This morning’s New York Times featured a fascinating article on a number of yet unpublished studies on high school bullying called “Web of Popularity, Achieved by Bullying“. Whereas most studies of bullying have previously focused on out-group members, social outliers, and pathological bullies, these studies have tried to determine the extent of bullying within the primary social groups of high school. So, instead of looking at the nerds, geeks, and dweebs, (and the badly adjusted kids who are assumed to victimise them) these studies look at everyone, including popular and moderately popular kids.

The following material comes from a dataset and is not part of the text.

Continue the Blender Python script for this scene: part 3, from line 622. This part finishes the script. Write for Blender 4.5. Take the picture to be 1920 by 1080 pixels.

What they found seemed to surprise the researchers but shouldn’t really come as a surprise to anyone with a vivid memory of high school (or parents of teenagers, for that matter). Instead of bullying being focused on out-group members, it seemed to be used primarily as a means gaining and solidifying status in the social hierarchy. Interactions between rivals, kids who were close to each other on the social ladder and who were jockeying for position, were most likely to be aggressive or bullying. When students reached the “top” of the social ladder, they stopped aggressive behaviour not because they were nice people, the researchers hypothesise, but instead because they no longer needed to be agressive to gain position.
While there are a lot of questions still to be answered in the final version of the research, I think there are some substantial implications for the business world. A plurality of the comments under the Times article reflected my first thought: high school actually mirrors much of the business world. Although I’ve had the privilege to work in some very enlightened, very non-aggressive environments, that has by no means been the case everywhere I’ve worked. What’s most interesting in the high school study is the motivation for such aggression and it’s less obvious manifestations (sarcasm, unconstructive criticism, gossip): movement up the social hierarchy. In my experience, that motivation extends into the business world, as well. Workers use these negative tools as ways of climbing or solidifying their places in the often very hierarchical world of business. In a world where your title is a proxy for your value to the company, it’s natural that people would use whatever tools at their disposal to claim those titles, even if the net effect is less trust, less productivity, and less value to the company.
Recent research and case studies suggest that by taking away multiple layers of management and flattening the hierarchy, the incentives for agressive and near-aggressive behaviour are eliminated. Horizontal governance structures, while counter to the corporate tradition of command and control governance, seem to enable trust, productivity, and value creation. While I’m afraid (especially given my own kids’ social struggles in middle school) that there’s not much we can do to eliminate the social hierarchy that kids seem to create all on their own (though I could be/hope I am wrong about that), corporate governance structures are something that are within a firm’s control. More than that, by developing the sort of work environments which foster trust, collaboration, and the development of powerful networks by the elimination of unproductive (or, indeed, counterproductive) hierarchies, firms can become more effective competitors in a world where these are the very qualities that will determine the winners.